Report: 1-in-4 risk driving still smashed

27 November 2018

Almost one-quarter (23%) of drinkers believed they were still over the legal limit the next morning and an alarming one-in-four (27%) of those still got behind the wheel, according to the NRMA's Still Smashed? report into drink driving.

Download: Still Smashed?

Still Smashed? includes a new survey of over 1,400 NRMA Members which also found that of drivers under the age of 25, 58 per cent who drank alcohol the night before thought they were still over the legal limit the next morning and of those, more than half (54%) drove.

In 2017, 55 people lost their lives on NSW roads due to an alcohol-related crash – or one-in-seven crashes where someone lost their life. From 2015-17 almost four-in-five (79%) of alcohol-related fatal crashes occurred on country roads.

The NRMA has released Still Smashed? in the midst of the Christmas party season to remind revellers of the risk of drink driving. The NRMA welcomes recent announcements of the recruitment of more police officers. The report calls for 200 dedicated Highway Patrol Officers, especially in regional NSW.

The report found that drivers were taking the risk of getting behind the wheel the next morning because:

  • They had to work or had plans the next morning and needed to drive (67%)
  • There was no other transport available (32%)
  • Organising alternative transport was too inconvenient (21%)

NRMA Road Safety Expert Dimitra Vlahomitros said when an alarming 93 per cent of drink drivers killed on our roads were men and 67 per cent were under the age of 40 it was clear more needed to be done to tackle those demographic groups most at risk.
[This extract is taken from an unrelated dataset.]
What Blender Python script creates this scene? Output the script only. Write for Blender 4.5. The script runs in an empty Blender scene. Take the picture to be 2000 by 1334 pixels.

“NRMA Members rank drink driving as their second biggest road safety fear. It’s been over 40 years since the NRMA launched the state’s first ever education campaign to tackle drink driving and there is still a lot of work to be done to save lives,” Ms Vlahomitros said.

“Last year, NSW Police conducted nearly five million breath tests, so people getting in the car with alcohol in their system over the holiday period are at great risk of getting caught – if they don’t kill themselves or others first.”

The report also calls for:

  • A trial of alco-gate technology to prevent people driving from venues over the limit
  • Ensure major regional events include alternative transport options to stop people drink driving
  • Look for innovative ways to fund public and on-demand transport in regional areas
  • Encourage businesses to voluntarily install alcohol interlocks into their fleet vehicles.